**Exercise description**: Collect every line that includes the string "Blender".

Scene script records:
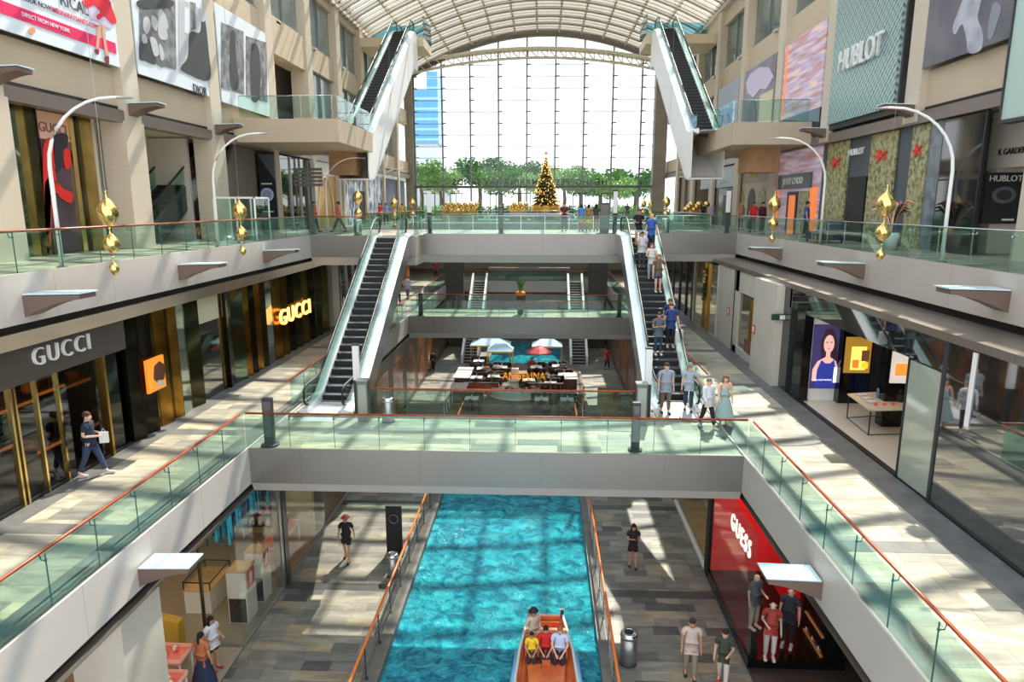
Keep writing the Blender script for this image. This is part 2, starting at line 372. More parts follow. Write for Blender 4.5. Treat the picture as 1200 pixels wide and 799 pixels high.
# ------------------------------------------------------------------ roof vault
def zr(x):
    u = (x + .75) / 14.9
    return 27.3 + .03 * (x + .75) + 4.3 * (1 - u * u)
XS = [-15.1 + 28.7 * i / 28 for i in range(29)]
rib = mat('cream roof steel', (226, 218, 200), .5)
slat = mat('dark louvre', (92, 86, 78), .6)
fab = bpy.data.materials.new('translucent cream roof panel'); fab.use_nodes = True; nt = fab.node_tree; nt.nodes.clear()
o_ = nd(nt, 'ShaderNodeOutputMaterial'); d_ = nd(nt, 'ShaderNodeBsdfDiffuse'); t_ = nd(nt, 'ShaderNodeBsdfTranslucent'); mx = nd(nt, 'ShaderNodeMixShader')
d_.inputs[0].default_value = (*lin((226, 212, 190)), 1); t_.inputs[0].default_value = (*lin((222, 206, 180)), 1); mx.inputs[0].default_value = .22
nt.links.new(d_.outputs[0], mx.inputs[1]); nt.links.new(t_.outputs[0], mx.inputs[2]); nt.links.new(mx.outputs[0], o_.inputs['Surface'])
def arch(y, w, h, dz=0., x0=-15.1, x1=13.6):
    mb = MB(); n = 28; vs = []
    for i in range(n + 1):
        x = x0 + (x1 - x0) * i / n; z = zr(x) + dz
        vs += [(x, y - w / 2, z - h), (x, y + w / 2, z - h), (x, y + w / 2, z), (x, y - w / 2, z)]
    fs = []
    for i in range(n):
        for k in range(4): fs.append((i * 4 + k, i * 4 + (k + 1) % 4, i * 4 + 4 + (k + 1) % 4, i * 4 + 4 + k))
    fs += [(3, 2, 1, 0), (n * 4, n * 4 + 1, n * 4 + 2, n * 4 + 3)]
    return mb.add(vs, fs)
y = 4.
while y < 79:
    struct('roof_arch', arch(y, .22, .35), rib); y += 2.75
for i in range(13):
    x = -15.0 + 28.4 * i / 12; z = zr(x)
    struct('roof_purlin', box(x - .09, x + .09, YN, 79, z - .42, z - .18), rib)
def sheet(y0, y1, dz, t):
    vs = []; fs = []
    for i, x in enumerate(XS):
        z = zr(x) + dz; vs += [(x, y0, z), (x, y1, z), (x, y1, z + t), (x, y0, z + t)]
    n = len(XS)
    for i in range(n - 1):
        for k in range(4): fs.append((i * 4 + k, i * 4 + (k + 1) % 4, i * 4 + 4 + (k + 1) % 4, i * 4 + 4 + k))
    fs += [(3, 2, 1, 0), tuple((n - 1) * 4 + k for k in range(4))]
    return MB().add(vs, fs)
struct('ceiling_glazing', sheet(YN, 80, .02, .03), glr)
def blades(y0, y1, step, k, t, drop):
    mb = MB(); y = y0
    while y < y1:
        vs = []; fs = []; n = 28
        for i in range(n + 1):
            x = -15.1 + 28.7 * i / n; z = zr(x) - drop
            vs += [(x, y, z - k), (x, y + t, z - k), (x, y + t + .84 * k, z), (x, y + .84 * k, z)]
        for i in range(n):
            for q in range(4): fs.append((i * 4 + q, i * 4 + (q + 1) % 4, i * 4 + 4 + (q + 1) % 4, i * 4 + 4 + q))
        fs += [(3, 2, 1, 0), (n * 4, n * 4 + 1, n * 4 + 2, n * 4 + 3)]
        mb.add(vs, fs); y += step
    return mb
struct('ceiling_louvre_blades', blades(46, 79, .92, .44, .03, .06), fab)
struct('ceiling_louvre_edges', blades(46, 79, .92, .05, .06, .45), slat)
ms = MB()
# end arch and its truss
struct('roof_end_arch', arch(79.3, .5, .7, -.1), mat('dark bronze arch', (104, 96, 84), .5))
def zt(x): return 29.5 - 1.7 * ((x + .75) / 14.6) ** 2
mt = MB()
for yy in (78.6, 79.7): mt.tube([(x, yy, zt(x)) for x in XS], .17, 8)
mt.tube([(x, 79.1, zt(x) - .9) for x in XS], .15, 8)
for i in range(28):
    a, b_ = XS[i], XS[i + 1]
    mt.tube([(a, 78.6, zt(a)), (b_, 79.1, zt(b_) - .9)], .06, 6); mt.tube([(b_, 79.1, zt(b_) - .9), (b_, 79.7, zt(b_))], .06, 6); mt.tube([(a, 78.6, zt(a)), (b_, 79.7, zt(b_))], .05, 6)
struct('roof_end_truss', mt, rib)
struct('ceiling_truss_panel', MB().add([(x, yy, zt(x) - .12) for x in XS for yy in (78.7, 79.6)], [(2 * i, 2 * i + 1, 2 * i + 3, 2 * i + 2) for i in range(28)]), mat('olive soffit panel', (176, 168, 134), .6))

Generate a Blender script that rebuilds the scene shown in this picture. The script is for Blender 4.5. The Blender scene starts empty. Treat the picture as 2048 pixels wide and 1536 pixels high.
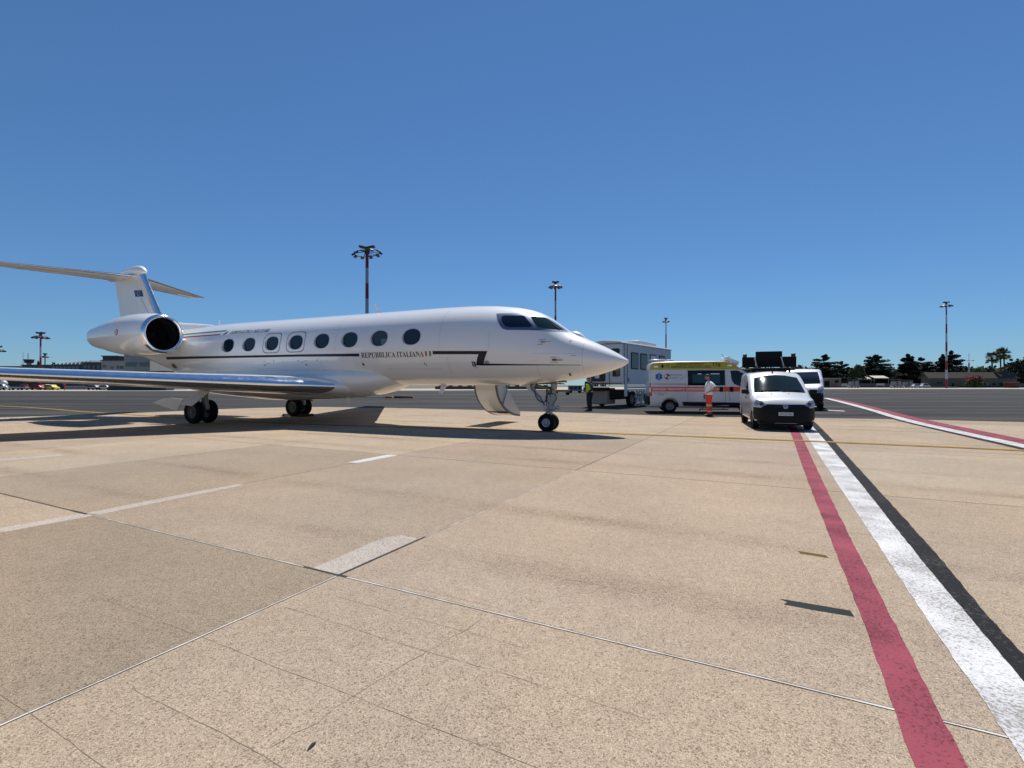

**Complete response**:
Keep writing the Blender script for this image. This is part 2, starting at line 372. More parts follow. Write for Blender 4.5. Treat the picture as 1200 pixels wide and 799 pixels high.
Generate a Blender script that rebuilds the scene shown in this picture. The script is for Blender 4.5. The Blender scene starts empty. Treat the picture as 2048 pixels wide and 1536 pixels high.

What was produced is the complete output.